A linear birth and death process under the influence of another process

Abstract

Let {X ₁ (t), X ₂ (t), t ≧ 0} be a bivariate birth and death (Markov) process taking non-negative integer values, such that the process {X ₂(t), t ≧ 0} may influence the growth of the process {X ₁(t), t ≧ 0}, while the process X ₂ (·) itself grows without any influence whatsoever of the first process. The process X ₂ (·) is taken to be a simple linear birth and death process with λ ₂ and µ ₂ as its birth and death rates respectively. The process X ₁ (·) is also assumed to be a linear birth and death process but with its birth and death rates depending on X ₂ (·) in the following manner: λ (t) = λ ₁ (θ + X ₂ (t)); µ(t) = µ ₁ (θ + X ₂ (t)). Here λ _i, µ_i and θ are all non-negative constants. By studying the process X ₁ (·), first conditionally given a realization of the process {X ₂ (t), t ≧ 0} and then by unconditioning it later on by taking expectation over the process {X ₂ (t), t ≧ 0} we obtain explicit solution for G in closed form.

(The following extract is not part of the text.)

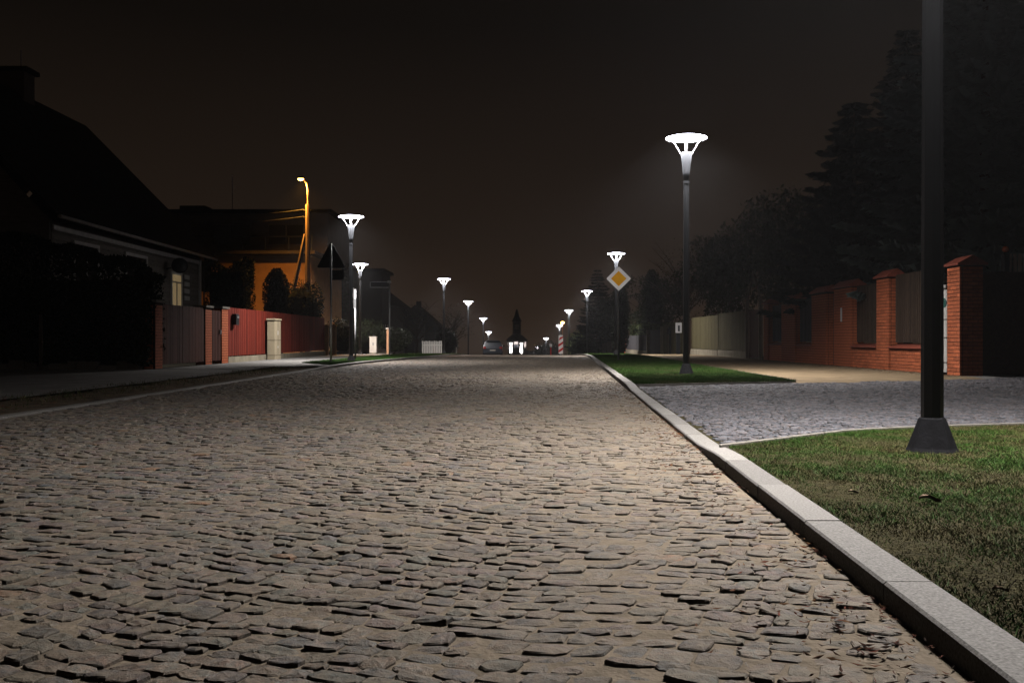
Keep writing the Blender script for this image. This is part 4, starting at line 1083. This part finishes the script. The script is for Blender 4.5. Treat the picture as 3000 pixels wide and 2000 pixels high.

Again, it is shown that a proper limit distribution of X ₁ (t) always exists as t→∞, except only when both λ ₁ > µ ₁ and λ ₂ > µ ₂. Also, certain problems concerning moments of the process, regression of X ₁ (t) on X ₂ (t); time to extinction, and the duration of the interaction between the two processes, etc., are studied in some detail.